◆ Scene script records
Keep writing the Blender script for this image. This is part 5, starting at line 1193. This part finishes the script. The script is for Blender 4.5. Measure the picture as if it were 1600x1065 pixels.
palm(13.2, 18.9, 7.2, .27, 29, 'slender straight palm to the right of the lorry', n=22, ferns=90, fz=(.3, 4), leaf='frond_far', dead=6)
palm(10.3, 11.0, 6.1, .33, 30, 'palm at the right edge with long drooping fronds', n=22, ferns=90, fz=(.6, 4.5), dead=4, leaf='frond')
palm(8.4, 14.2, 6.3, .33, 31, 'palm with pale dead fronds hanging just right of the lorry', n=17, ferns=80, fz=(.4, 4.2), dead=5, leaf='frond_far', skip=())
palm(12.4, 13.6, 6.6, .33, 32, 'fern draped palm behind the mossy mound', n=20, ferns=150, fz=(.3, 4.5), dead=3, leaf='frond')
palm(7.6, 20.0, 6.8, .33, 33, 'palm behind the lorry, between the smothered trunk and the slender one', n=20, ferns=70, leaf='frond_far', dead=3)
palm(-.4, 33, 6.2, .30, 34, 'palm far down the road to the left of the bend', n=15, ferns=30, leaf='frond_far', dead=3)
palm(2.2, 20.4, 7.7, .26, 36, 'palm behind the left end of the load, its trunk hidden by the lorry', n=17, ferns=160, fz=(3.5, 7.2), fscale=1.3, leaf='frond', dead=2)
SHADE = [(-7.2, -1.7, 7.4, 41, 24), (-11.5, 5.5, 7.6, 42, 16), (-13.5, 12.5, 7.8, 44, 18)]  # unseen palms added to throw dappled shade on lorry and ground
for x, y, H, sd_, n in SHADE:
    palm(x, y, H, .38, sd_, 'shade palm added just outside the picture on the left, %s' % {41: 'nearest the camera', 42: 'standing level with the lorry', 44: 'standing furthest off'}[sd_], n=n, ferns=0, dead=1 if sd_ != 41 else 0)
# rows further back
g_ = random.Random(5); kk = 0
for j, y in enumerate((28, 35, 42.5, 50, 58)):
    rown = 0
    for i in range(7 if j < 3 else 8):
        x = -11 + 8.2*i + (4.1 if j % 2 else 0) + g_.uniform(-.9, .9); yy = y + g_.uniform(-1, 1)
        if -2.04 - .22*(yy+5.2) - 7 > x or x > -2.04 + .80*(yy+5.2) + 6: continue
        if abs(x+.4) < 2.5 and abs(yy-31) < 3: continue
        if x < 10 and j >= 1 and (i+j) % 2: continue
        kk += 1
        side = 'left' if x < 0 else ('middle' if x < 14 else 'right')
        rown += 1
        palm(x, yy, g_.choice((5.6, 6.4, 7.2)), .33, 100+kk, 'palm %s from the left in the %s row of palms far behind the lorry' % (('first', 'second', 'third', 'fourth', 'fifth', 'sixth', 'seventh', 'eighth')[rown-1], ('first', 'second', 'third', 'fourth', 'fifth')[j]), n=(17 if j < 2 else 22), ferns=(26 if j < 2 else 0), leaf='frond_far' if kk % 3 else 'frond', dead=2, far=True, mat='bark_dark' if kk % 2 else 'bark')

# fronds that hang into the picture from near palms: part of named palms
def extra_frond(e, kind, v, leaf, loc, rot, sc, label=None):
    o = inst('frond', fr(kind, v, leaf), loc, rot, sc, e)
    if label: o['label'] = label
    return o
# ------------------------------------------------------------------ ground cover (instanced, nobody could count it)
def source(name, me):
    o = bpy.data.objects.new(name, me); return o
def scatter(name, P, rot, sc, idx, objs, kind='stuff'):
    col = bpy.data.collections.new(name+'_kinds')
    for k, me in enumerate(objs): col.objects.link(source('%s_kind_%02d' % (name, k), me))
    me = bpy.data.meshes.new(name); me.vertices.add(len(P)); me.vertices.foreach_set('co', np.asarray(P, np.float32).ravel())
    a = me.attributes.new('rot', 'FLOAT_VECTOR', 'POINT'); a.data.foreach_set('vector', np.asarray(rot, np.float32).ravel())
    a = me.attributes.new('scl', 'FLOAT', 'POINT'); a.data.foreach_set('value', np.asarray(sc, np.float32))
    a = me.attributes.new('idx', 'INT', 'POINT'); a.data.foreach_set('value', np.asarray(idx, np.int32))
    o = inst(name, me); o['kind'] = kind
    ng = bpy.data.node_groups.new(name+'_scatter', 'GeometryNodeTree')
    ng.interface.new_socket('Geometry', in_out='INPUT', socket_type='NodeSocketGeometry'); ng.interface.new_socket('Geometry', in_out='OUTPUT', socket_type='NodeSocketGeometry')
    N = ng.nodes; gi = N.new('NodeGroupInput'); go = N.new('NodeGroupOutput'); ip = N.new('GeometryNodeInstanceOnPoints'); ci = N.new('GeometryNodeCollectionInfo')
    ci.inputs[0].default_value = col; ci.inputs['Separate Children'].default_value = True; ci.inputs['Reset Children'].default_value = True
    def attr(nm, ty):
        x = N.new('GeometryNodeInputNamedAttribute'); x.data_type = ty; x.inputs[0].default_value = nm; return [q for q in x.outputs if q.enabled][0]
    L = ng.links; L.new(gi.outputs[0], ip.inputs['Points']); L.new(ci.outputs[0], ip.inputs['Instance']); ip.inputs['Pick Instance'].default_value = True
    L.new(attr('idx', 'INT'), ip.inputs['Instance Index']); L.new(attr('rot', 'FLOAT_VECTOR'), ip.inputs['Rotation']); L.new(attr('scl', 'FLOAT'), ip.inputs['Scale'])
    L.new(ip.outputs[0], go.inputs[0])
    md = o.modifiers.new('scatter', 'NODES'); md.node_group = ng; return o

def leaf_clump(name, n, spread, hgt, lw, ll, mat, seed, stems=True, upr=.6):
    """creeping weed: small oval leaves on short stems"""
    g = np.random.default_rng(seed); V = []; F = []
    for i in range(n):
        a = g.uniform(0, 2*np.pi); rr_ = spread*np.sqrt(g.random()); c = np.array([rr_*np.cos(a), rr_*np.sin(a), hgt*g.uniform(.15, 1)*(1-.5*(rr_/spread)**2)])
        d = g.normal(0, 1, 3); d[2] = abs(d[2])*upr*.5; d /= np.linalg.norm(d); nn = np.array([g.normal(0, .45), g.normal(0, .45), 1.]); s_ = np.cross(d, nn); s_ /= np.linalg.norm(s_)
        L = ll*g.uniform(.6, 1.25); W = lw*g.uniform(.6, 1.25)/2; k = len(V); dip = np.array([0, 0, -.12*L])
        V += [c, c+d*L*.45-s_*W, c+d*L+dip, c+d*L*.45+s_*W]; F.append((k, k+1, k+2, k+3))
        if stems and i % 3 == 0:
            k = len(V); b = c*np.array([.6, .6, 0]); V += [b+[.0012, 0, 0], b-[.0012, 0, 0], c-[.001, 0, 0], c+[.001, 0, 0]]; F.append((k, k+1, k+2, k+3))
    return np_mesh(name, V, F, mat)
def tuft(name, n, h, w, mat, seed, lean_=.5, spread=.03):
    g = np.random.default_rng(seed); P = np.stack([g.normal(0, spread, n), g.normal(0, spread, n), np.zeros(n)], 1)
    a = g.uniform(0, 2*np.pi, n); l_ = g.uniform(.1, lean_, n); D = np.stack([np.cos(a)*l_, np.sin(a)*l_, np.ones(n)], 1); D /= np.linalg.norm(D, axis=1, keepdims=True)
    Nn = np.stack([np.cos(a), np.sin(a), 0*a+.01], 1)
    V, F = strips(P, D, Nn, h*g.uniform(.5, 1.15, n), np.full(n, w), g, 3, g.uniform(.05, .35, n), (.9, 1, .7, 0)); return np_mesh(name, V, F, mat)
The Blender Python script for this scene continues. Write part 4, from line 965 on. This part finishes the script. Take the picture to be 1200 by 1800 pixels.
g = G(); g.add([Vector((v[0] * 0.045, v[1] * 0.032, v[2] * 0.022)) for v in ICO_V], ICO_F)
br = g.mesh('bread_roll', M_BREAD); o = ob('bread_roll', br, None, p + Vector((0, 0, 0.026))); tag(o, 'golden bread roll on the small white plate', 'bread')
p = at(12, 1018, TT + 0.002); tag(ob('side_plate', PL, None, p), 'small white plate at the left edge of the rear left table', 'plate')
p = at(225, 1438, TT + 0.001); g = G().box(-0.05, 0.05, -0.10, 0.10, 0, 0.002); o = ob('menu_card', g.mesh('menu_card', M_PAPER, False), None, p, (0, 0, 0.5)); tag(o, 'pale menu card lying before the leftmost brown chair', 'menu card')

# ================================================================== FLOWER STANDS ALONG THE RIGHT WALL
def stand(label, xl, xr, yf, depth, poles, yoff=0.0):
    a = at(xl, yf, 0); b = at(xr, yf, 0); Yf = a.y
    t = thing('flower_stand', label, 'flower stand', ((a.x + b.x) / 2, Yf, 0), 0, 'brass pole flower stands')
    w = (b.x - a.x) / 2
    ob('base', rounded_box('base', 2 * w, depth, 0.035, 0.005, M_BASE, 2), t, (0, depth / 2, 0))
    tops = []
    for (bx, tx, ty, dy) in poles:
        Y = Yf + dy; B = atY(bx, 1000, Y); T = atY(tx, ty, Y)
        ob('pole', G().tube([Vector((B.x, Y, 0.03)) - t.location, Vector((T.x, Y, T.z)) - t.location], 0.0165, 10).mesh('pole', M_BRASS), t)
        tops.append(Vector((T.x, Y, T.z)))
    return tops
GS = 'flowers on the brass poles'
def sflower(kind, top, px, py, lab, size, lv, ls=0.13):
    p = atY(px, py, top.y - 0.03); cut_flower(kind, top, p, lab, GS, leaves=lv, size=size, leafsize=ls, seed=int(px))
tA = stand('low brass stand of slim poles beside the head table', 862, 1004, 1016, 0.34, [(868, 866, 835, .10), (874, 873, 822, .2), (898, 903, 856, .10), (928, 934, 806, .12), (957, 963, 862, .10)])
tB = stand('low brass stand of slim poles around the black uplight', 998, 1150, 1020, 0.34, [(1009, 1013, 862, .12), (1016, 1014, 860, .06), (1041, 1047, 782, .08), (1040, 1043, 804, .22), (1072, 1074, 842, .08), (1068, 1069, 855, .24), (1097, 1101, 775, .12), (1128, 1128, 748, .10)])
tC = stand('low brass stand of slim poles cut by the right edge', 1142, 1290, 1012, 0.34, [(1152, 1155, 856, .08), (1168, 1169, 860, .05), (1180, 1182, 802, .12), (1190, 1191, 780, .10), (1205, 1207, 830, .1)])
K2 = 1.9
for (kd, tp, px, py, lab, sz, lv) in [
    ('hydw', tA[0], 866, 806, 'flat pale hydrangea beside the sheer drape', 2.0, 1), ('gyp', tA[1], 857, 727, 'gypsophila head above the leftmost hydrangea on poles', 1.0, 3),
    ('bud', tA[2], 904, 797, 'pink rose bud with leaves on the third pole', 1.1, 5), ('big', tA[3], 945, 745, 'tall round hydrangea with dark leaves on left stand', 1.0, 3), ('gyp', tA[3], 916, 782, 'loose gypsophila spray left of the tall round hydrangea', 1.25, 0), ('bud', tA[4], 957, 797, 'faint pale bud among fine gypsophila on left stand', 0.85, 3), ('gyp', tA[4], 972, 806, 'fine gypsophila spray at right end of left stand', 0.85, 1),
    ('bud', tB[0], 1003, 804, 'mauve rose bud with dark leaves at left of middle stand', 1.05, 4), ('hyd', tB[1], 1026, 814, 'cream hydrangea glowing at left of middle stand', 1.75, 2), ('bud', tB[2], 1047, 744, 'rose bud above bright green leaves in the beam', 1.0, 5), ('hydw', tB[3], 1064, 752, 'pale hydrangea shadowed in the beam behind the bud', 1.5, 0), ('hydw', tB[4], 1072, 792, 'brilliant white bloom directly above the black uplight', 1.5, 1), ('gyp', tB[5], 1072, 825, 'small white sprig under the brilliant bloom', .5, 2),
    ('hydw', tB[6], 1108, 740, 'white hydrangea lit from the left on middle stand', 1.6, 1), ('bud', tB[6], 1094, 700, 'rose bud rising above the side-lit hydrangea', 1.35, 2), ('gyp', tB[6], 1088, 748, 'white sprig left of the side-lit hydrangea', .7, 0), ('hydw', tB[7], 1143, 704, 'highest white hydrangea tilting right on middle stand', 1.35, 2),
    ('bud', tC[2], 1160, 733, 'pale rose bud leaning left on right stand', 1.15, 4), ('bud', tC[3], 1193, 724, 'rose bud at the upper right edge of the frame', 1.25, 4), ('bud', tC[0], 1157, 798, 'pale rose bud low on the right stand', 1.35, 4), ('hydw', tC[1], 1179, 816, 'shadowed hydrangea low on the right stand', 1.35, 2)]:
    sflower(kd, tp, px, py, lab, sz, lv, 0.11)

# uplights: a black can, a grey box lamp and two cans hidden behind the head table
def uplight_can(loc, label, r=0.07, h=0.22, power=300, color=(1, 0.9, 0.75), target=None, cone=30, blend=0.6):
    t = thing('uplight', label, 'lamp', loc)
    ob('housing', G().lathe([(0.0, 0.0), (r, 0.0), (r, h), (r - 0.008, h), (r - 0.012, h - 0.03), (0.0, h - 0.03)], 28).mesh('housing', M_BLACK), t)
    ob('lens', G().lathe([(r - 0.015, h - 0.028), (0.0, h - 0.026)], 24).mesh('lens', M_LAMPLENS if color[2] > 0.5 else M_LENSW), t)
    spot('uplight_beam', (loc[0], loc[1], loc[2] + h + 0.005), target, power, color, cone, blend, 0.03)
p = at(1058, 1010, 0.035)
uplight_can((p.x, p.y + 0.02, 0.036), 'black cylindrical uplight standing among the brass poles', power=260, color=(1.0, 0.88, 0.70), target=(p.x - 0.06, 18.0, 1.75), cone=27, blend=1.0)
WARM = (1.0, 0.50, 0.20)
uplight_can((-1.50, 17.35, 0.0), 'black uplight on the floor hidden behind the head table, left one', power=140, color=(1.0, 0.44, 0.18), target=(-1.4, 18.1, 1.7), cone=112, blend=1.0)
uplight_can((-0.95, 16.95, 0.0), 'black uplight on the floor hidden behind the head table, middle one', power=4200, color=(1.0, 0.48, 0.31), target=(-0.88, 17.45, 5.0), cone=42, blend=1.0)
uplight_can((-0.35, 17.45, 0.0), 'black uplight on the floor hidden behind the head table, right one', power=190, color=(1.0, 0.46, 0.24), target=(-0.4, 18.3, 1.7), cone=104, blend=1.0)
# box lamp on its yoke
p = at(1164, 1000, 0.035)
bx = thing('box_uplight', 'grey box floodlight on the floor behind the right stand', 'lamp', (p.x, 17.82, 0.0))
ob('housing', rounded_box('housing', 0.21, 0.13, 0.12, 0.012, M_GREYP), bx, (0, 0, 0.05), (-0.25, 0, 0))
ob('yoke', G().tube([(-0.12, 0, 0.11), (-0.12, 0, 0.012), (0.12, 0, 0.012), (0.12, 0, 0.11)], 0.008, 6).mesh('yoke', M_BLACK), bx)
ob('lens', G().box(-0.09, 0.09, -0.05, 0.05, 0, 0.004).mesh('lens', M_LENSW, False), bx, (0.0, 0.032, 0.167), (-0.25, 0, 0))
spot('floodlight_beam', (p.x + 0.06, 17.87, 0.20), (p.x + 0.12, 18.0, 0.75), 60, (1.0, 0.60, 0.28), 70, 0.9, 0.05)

◆ TASK BRIEF
Transcribe the lines beginning at the one that contains "palm(8.4, 14.2, 6.3, .33, 31, 'palm" and ending at the one that contains "palm(12.4, 13.6, 6.6, .33, 32, 'fern", with nothing added or left out.

◆ FINISHED TASK
palm(8.4, 14.2, 6.3, .33, 31, 'palm with pale dead fronds hanging just right of the lorry', n=17, ferns=80, fz=(.4, 4.2), dead=5, leaf='frond_far', skip=())
palm(12.4, 13.6, 6.6, .33, 32, 'fern draped palm behind the mossy mound', n=20, ferns=150, fz=(.3, 4.5), dead=3, leaf='frond')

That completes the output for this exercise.